> [Set task] Every line below is to be copied exactly, with the pictures left out.

> [Raw records]
──────────────────────────────

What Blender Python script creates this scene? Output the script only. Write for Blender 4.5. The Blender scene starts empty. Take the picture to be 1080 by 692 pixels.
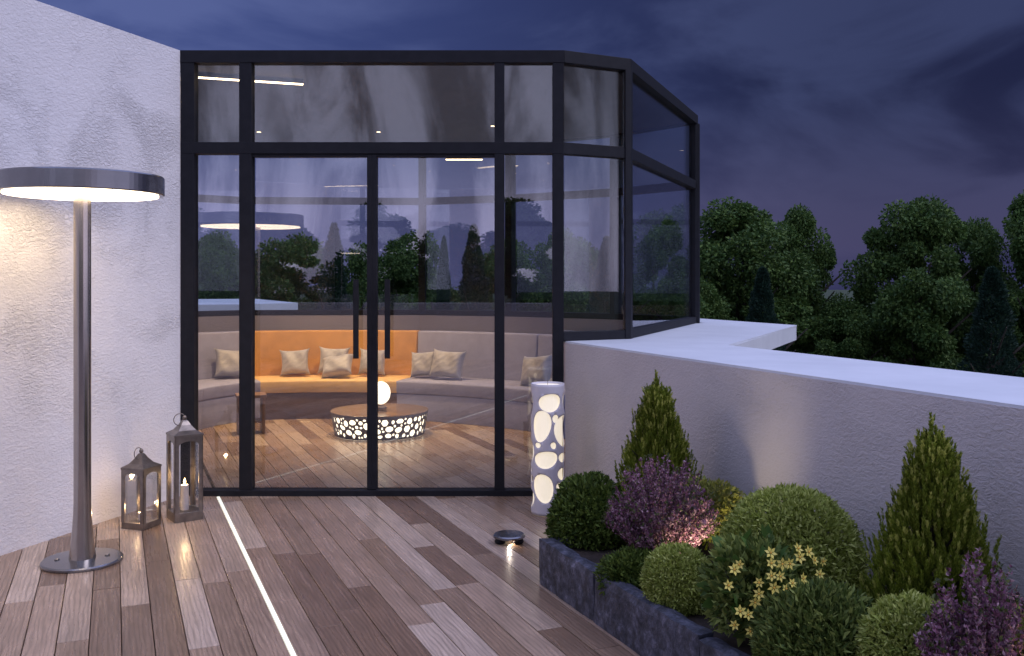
import bpy, bmesh, math, random
import numpy as np
from mathutils import Vector, Matrix
from mathutils.geometry import delaunay_2d_cdt
S = bpy.context.scene
COL = S.collection
R = math.radians
# ------------------------------------------------------------ camera
cd = bpy.data.cameras.new('camera'); cam = bpy.data.objects.new('camera', cd); COL.objects.link(cam)
cam.location = (0, 0, 1.6); cam.rotation_euler = (R(90), 0, 0)
cd.sensor_width = 36; cd.lens = 33.33; cd.shift_y = -53/1080; cd.clip_end = 600; cd.clip_start = .05
S.camera = cam
S.render.resolution_x = 1024; S.render.resolution_y = 656
# ------------------------------------------------------------ world: dusk sky with dark cloud bank ahead, afterglow behind
W = bpy.data.worlds.new('World'); S.world = W; W.use_nodes = True
nt = W.node_tree; nt.nodes.clear()
def wn(t, **k):
    n = nt.nodes.new(t)
    for a, b in k.items(): setattr(n, a, b)
    return n
L = nt.links.new
def wmath(op, a, b=None, clamp=False):
    n = wn('ShaderNodeMath', operation=op); n.use_clamp = clamp
    for i, v in enumerate((a, b)):
        if v is None: continue
        if isinstance(v, (int, float)): n.inputs[i].default_value = v
        else: L(v, n.inputs[i])
    return n.outputs[0]
def wmix(f, a, b):
    n = wn('ShaderNodeMix', data_type='RGBA')
    for i, v in ((0, f), (6, a), (7, b)):
        if isinstance(v, (tuple, float, int)): n.inputs[i].default_value = (*v, 1) if isinstance(v, tuple) else v
        else: L(v, n.inputs[i])
    return n.outputs[2]
def smooth(v, a, b):
    n = wn('ShaderNodeMapRange'); n.interpolation_type = 'SMOOTHSTEP'
    L(v, n.inputs[0]); n.inputs[1].default_value = a; n.inputs[2].default_value = b
    return n.outputs[0]
tc = wn('ShaderNodeTexCoord'); sp = wn('ShaderNodeSeparateXYZ'); L(tc.outputs['Generated'], sp.inputs[0])
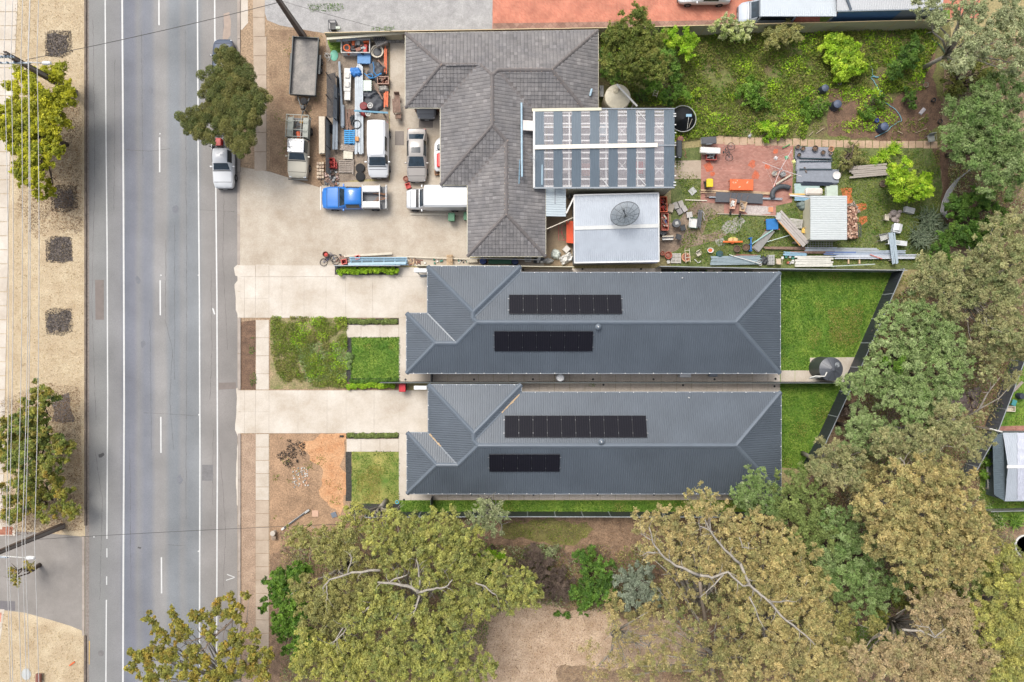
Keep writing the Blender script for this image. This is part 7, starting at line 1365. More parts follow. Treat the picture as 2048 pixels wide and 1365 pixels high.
# ---- poles, street lights and wires
M_pole = mat('stobie_pole', C(104, 88, 78), var=.2, scale=2); M_conp = mat('pole_concrete', C(150, 140, 132), var=.1, scale=3)
def pole(label, bx, by, h, ang, arms, light=None):
    t = thing('utility_pole', label, 'pole', P(bx, by, 0), ang)
    b = MB(); b.prism([(-.2, -.17), (.2, -.17), (.2, .17), (-.2, .17)], 0, h, 0, [(-.1, -.09), (.1, -.09), (.1, .09), (-.1, .09)]); b.build('core', M_conp, t)
    for s in (-1, 1): b = MB(); b.prism([(-.22, s * .2 - .03), (.22, s * .2 - .03), (.22, s * .2 + .03), (-.22, s * .2 + .03)], 0, h + .1, 0, [(-.12, s * .12 - .03), (.12, s * .12 - .03), (.12, s * .12 + .03), (-.12, s * .12 + .03)]); b.build('flange', M_pole, t)
    for z, l, off_ in arms:
        MB().box((off_, -.24, z), (l, .1, .12)).build('crossarm', M_galv, t)
        n = 5
        for i in range(n): x = off_ - l / 2 + .1 + (l - .2) * i / (n - 1); MB().lathe([(.05, 0), (.07, .05), (.04, .1), (.06, .14), (.03, .2)], 8, c=(x, -.24, z + .06)).build('insulator', CM(150, 170, 190), t)
    if light:
        z, l = light; MB().tube([(0, -.2, z - .2), (l * .5, -.2, z - .05), (l, -.28, z)], .05, 7).build('light_arm', WHT, t, True); MB().lathe([(.03, 0), (.14, .02), (.16, .3), (.12, .62), (.03, .68)], 12, axis='X', sq=1).build('lamp_head', CM(246, 246, 244), t, 'auto', loc=(l, -.28, z))
    return t
# pole shapes: base pixel from ground, top given by height; sky wires hang between them
pole('upper left utility pole with a street light over the verge', 151, 187, 8.3, 0, [(7.1, 2.4, -.1), (8.2, 1.2, 0)], (7.2, 2.1)); pole('lower left utility pole with two crossarms and street light', 126, 1052, 8.6, 0, [(7.9, 3.4, -.6), (8.5, 2.6, -.9)], (8.0, 2.5)); t = pole('dark utility pole leaning out of frame over the gravel lane', 608, 75, 8.6, 0, [(8.1, 1.6, 0)])
M_wire = mat('aluminium_wire', C(206, 204, 200), rough=.5); M_dwire = mat('dark_cable', C(70, 66, 64), rough=.6)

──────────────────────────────

> [Task response]
What Blender Python script creates this scene? Output the script only. Write for Blender 4.5. The Blender scene starts empty. Take the picture to be 1080 by 692 pixels.
import bpy, bmesh, math, random
import numpy as np
from mathutils import Vector, Matrix
from mathutils.geometry import delaunay_2d_cdt
S = bpy.context.scene
COL = S.collection
R = math.radians
# ------------------------------------------------------------ camera
cd = bpy.data.cameras.new('camera'); cam = bpy.data.objects.new('camera', cd); COL.objects.link(cam)
cam.location = (0, 0, 1.6); cam.rotation_euler = (R(90), 0, 0)
cd.sensor_width = 36; cd.lens = 33.33; cd.shift_y = -53/1080; cd.clip_end = 600; cd.clip_start = .05
S.camera = cam
S.render.resolution_x = 1024; S.render.resolution_y = 656
# ------------------------------------------------------------ world: dusk sky with dark cloud bank ahead, afterglow behind
W = bpy.data.worlds.new('World'); S.world = W; W.use_nodes = True
nt = W.node_tree; nt.nodes.clear()
def wn(t, **k):
    n = nt.nodes.new(t)
    for a, b in k.items(): setattr(n, a, b)
    return n
L = nt.links.new
def wmath(op, a, b=None, clamp=False):
    n = wn('ShaderNodeMath', operation=op); n.use_clamp = clamp
    for i, v in enumerate((a, b)):
        if v is None: continue
        if isinstance(v, (int, float)): n.inputs[i].default_value = v
        else: L(v, n.inputs[i])
    return n.outputs[0]
def wmix(f, a, b):
    n = wn('ShaderNodeMix', data_type='RGBA')
    for i, v in ((0, f), (6, a), (7, b)):
        if isinstance(v, (tuple, float, int)): n.inputs[i].default_value = (*v, 1) if isinstance(v, tuple) else v
        else: L(v, n.inputs[i])
    return n.outputs[2]
def smooth(v, a, b):
    n = wn('ShaderNodeMapRange'); n.interpolation_type = 'SMOOTHSTEP'
    L(v, n.inputs[0]); n.inputs[1].default_value = a; n.inputs[2].default_value = b
    return n.outputs[0]
tc = wn('ShaderNodeTexCoord'); sp = wn('ShaderNodeSeparateXYZ'); L(tc.outputs['Generated'], sp.inputs[0])
Keep writing the Blender script for this image. This is part 7, starting at line 1365. More parts follow. Treat the picture as 2048 pixels wide and 1365 pixels high.
# ---- poles, street lights and wires
M_pole = mat('stobie_pole', C(104, 88, 78), var=.2, scale=2); M_conp = mat('pole_concrete', C(150, 140, 132), var=.1, scale=3)
def pole(label, bx, by, h, ang, arms, light=None):
    t = thing('utility_pole', label, 'pole', P(bx, by, 0), ang)
    b = MB(); b.prism([(-.2, -.17), (.2, -.17), (.2, .17), (-.2, .17)], 0, h, 0, [(-.1, -.09), (.1, -.09), (.1, .09), (-.1, .09)]); b.build('core', M_conp, t)
    for s in (-1, 1): b = MB(); b.prism([(-.22, s * .2 - .03), (.22, s * .2 - .03), (.22, s * .2 + .03), (-.22, s * .2 + .03)], 0, h + .1, 0, [(-.12, s * .12 - .03), (.12, s * .12 - .03), (.12, s * .12 + .03), (-.12, s * .12 + .03)]); b.build('flange', M_pole, t)
    for z, l, off_ in arms:
        MB().box((off_, -.24, z), (l, .1, .12)).build('crossarm', M_galv, t)
        n = 5
        for i in range(n): x = off_ - l / 2 + .1 + (l - .2) * i / (n - 1); MB().lathe([(.05, 0), (.07, .05), (.04, .1), (.06, .14), (.03, .2)], 8, c=(x, -.24, z + .06)).build('insulator', CM(150, 170, 190), t)
    if light:
        z, l = light; MB().tube([(0, -.2, z - .2), (l * .5, -.2, z - .05), (l, -.28, z)], .05, 7).build('light_arm', WHT, t, True); MB().lathe([(.03, 0), (.14, .02), (.16, .3), (.12, .62), (.03, .68)], 12, axis='X', sq=1).build('lamp_head', CM(246, 246, 244), t, 'auto', loc=(l, -.28, z))
    return t
# pole shapes: base pixel from ground, top given by height; sky wires hang between them
pole('upper left utility pole with a street light over the verge', 151, 187, 8.3, 0, [(7.1, 2.4, -.1), (8.2, 1.2, 0)], (7.2, 2.1)); pole('lower left utility pole with two crossarms and street light', 126, 1052, 8.6, 0, [(7.9, 3.4, -.6), (8.5, 2.6, -.9)], (8.0, 2.5)); t = pole('dark utility pole leaning out of frame over the gravel lane', 608, 75, 8.6, 0, [(8.1, 1.6, 0)])
M_wire = mat('aluminium_wire', C(206, 204, 200), rough=.5); M_dwire = mat('dark_cable', C(70, 66, 64), rough=.6)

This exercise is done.